By now you get the picture, this game is really damn good, but I’m not done yet. The sound is right up there with everything else. Every imaginable scenario has a unique sound to it that plays perfectly to what you would expect. If the car goes over a crest and the wheels don’t leave the ground, but the stress is taken off, there is a different sound than if the car actually gained air. Each bump in the road affects the emitted noise based on which wheel it hits and with how much force, not to mention which car you’re driving. Codemasters must have devoted a dozen guys to sound design, and it paid off. It’s remarkable. That is why I cringed to find that Codemasters went and got themselves a celebrity spokesperson to help you through much of the complex parts of the game. Travis Pastrana was brought on hand to thrust his annoyingly joyous voice into your cranium for good. Remember Stryker from Burnout 3? It’s almost the same thing here: great game with a narrator that while never coming close to actually ruining anything, still puts a damper on things. On the plus side though, Pastrana is put to good use providing a tutorial for hardcore racing newcomers in the garage portion. He provides a how-to guide (if you want one) for every tweakable part of the racer. Annoying, but nonetheless useful.
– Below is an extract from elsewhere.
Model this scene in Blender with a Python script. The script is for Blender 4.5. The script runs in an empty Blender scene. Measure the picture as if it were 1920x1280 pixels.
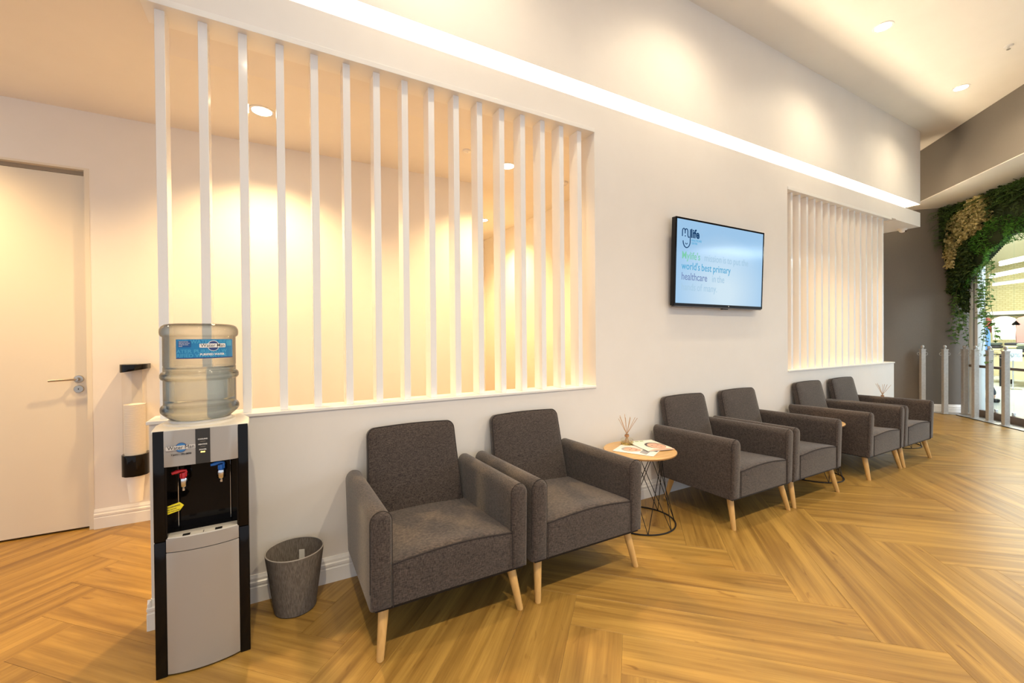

The Colin Mcrae Rally series has struggled for a long time to shake it’s niche label and attract a wider audience. Despite having extremely solid gameplay and a physics model that is admired by pros for it’s realism, the series has always struggled, because it refused to let players race against actual competition. It was always player vs. the clock as rally races occur in real life. With DiRT they recognized what made their games so hard to get into, and ultimately got rid of what was so damned not fun. Thankfully, DiRT combines all the fun that previous Mcrae games lacked, with the physics and playability that made previous entries in the series so beloved by the hardcore.